‘Dogfight The Musical’ is not designed to be safe or comfortable viewing, but it’s certainly a visceral experience.
The stage show is an adaption of the 1991 Warner Bros. film with the original screenplay by Bob Comfort and music and lyrics by Benj Pasek and Justin Paul. In the hands of the Blackout Theatre Company, it’s a production that will reverberate with you and make you stop and think.

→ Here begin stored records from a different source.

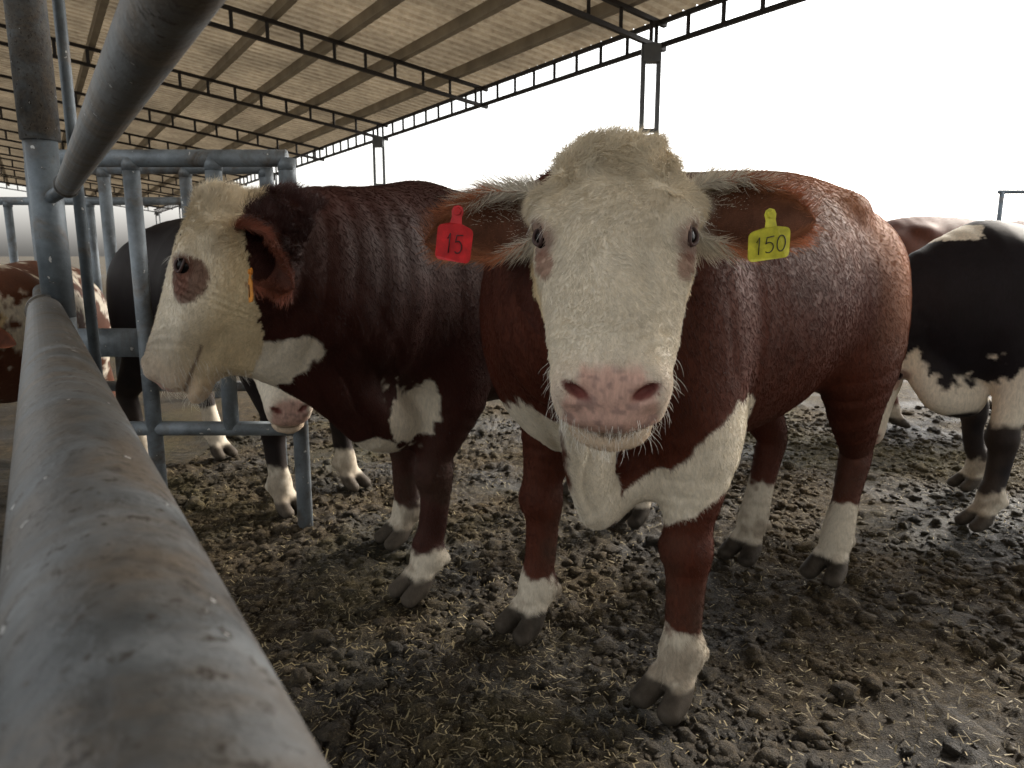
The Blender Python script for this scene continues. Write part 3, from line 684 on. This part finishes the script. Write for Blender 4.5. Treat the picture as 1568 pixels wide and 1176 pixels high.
for k in range(-3,11):
    s=5.89+3.6*k
    b.bar(R(5.8,s,-.03),R(-3.4,s,-.03),.05,.045); b.bar(R(5.8,s,-.27),R(-3.4,s,-.27),.05,.045)
    for n_ in np.arange(5.6,-3.4,-.42): b.bar(R(n_,s,-.27),R(n_,s,-.03),.035,.035,upv=A(1,0,0))
for dz in(-.02,-.25): b.bar(R(ns+.12,-8,dz),R(ns+.12,44,dz),.04,.045)
for s in np.arange(-8,44,.45): b.bar(R(ns+.12,s,-.25),R(ns+.12,s,-.02),.035,.035,upv=A(1,0,0))
b.make('roof_trusses',BK,False,shed)
b=B()
for k in range(-2,11,2):
    s=5.89+3.6*k
    for o in(-.065,.065):
        p=Nn*ns+Dd*s+Nn*o*.6+A(1,0,0)*o*.8; b.bar(p,p+UP*(ZB-.27),.045,.045,upv=A(1,0,0))
    c=Nn*ns+Dd*s
    for z in np.arange(.3,3.2,.75): b.box(c+UP*z,(.07,0,0),(0,.02,0),(0,0,.02))
    b.box(c+UP*(ZB-.36),(.09,0,0),(0,.06,0),(0,0,.09))
b.make('posts',flat('post_steel',(.12,.13,.14),.5,.2,.2,8),False,shed)
# ------------------------------------------------------------------ world, sun, camera
sc=bpy.context.scene
w=bpy.data.worlds.new('World'); sc.world=w; w.use_nodes=True; nt=w.node_tree
sk=nt.nodes.new('ShaderNodeTexSky'); sk.sky_type='NISHITA'; sk.sun_disc=False
az=A(.80,.60); el=31
sk.sun_elevation=math.radians(el); sk.sun_rotation=math.atan2(az[0],az[1]); sk.dust_density=4; sk.air_density=1.6; sk.ozone_density=1
hs_=nt.nodes.new('ShaderNodeHueSaturation'); hs_.inputs['Saturation'].default_value=.18; hs_.inputs['Value'].default_value=2.65
nt.links.new(sk.outputs[0],hs_.inputs['Color']); bg=nt.nodes['Background']; nt.links.new(hs_.outputs[0],bg.inputs['Color']); bg.inputs['Strength'].default_value=.15
sd=bpy.data.lights.new('sun','SUN'); sd.energy=4.8; sd.angle=math.radians(9); sd.color=(1,.92,.80)
so=bpy.data.objects.new('sun',sd); link(so)
from mathutils import Vector
dirv=Vector((az[0]*math.cos(math.radians(el)),az[1]*math.cos(math.radians(el)),math.sin(math.radians(el)))); so.rotation_euler=dirv.to_track_quat('Z','Y').to_euler()
cd=bpy.data.cameras.new('camera'); cd.lens=25.26; cd.sensor_width=36; cd.clip_start=.03; cd.clip_end=2000
cd.dof.use_dof=True; cd.dof.focus_distance=1.5; cd.dof.aperture_fstop=11
co=bpy.data.objects.new('camera',cd); co.location=(0,0,1.25); co.rotation_euler=(math.radians(90-10.2),0,0); link(co); sc.camera=co
sc.view_settings.view_transform='Standard'; sc.view_settings.look='None'; sc.view_settings.exposure=0
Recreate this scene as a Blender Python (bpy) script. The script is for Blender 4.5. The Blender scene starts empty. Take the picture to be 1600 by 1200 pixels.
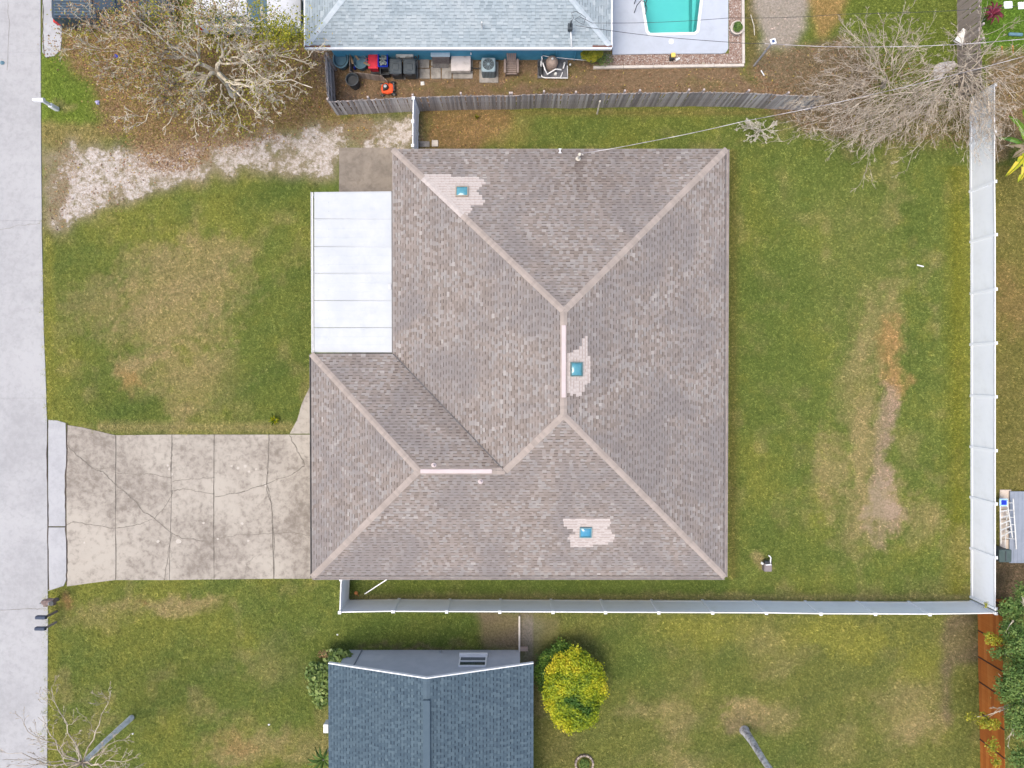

The story is about a group of entitled and testosterone-fuelled young marines in San Francisco, who decide to spend their final 24 hours before deployment (they will eventually go to fight in Vietnam) with some partying and casual cruelty. The group engage in a dogfight, a bet where winnings are awarded to the guy who brought the ugliest date along (this is often unbeknownst to the poor, unsuspecting females).
Image © Wayne Newell
Jenna Woolley is fabulous as Rose Fenny, a plain, idealistic and unsophisticated waitress. She is roped into this game – her first party nonetheless – by an inept, young hothead named Eddie Birdlace (Ryan Henderson). The latter eventually has some reservations about what he has done but it seems his fraternity of brothers – dubbed the Three Bs – wins out for the most part. At least he spends part of the second act trying to be sensitive and make amends for his wrongdoings and he does receive some form of comeuppance in the end.
The Blackout Theatre troupe features a bunch of very talented youngsters in the starring and ensemble roles (Brendon D’Souza is hilarious as a flamboyant lounge singer, Briony Burnes is a spirited Marcy while Jed Arthur makes a rather cheeky rapscallion in Bernstein). The cast's voices are all wonderful and pitch-perfect, and these capture the musical score that borrows from '60s pop, folk, rockabilly and the vocal groups of the era.
Image © Wayne Newell
The musical numbers are true to the period and are also quite emotional and evocative. At times these seem to take precedence over the dialogue in the scenes.
The costumes by Brooke Clark are excellent and there was a clever use of props for the different scene transitions.
Image © Wayne Newell
All of these ingredients make for a show that’s disarmingly bold and brutal at moments, as well as thought-provoking and wistful at other times. ‘Dogfight’ is very much a product of the time it’s trying to evoke, because it highlights the gender stereotypes and machismo that are synonymous with old-school institutions like the armed forces. It’s an important story that is well-rendered here, because at the end of the day it shows that this rose by any other name or situation can prove to be just as sweet.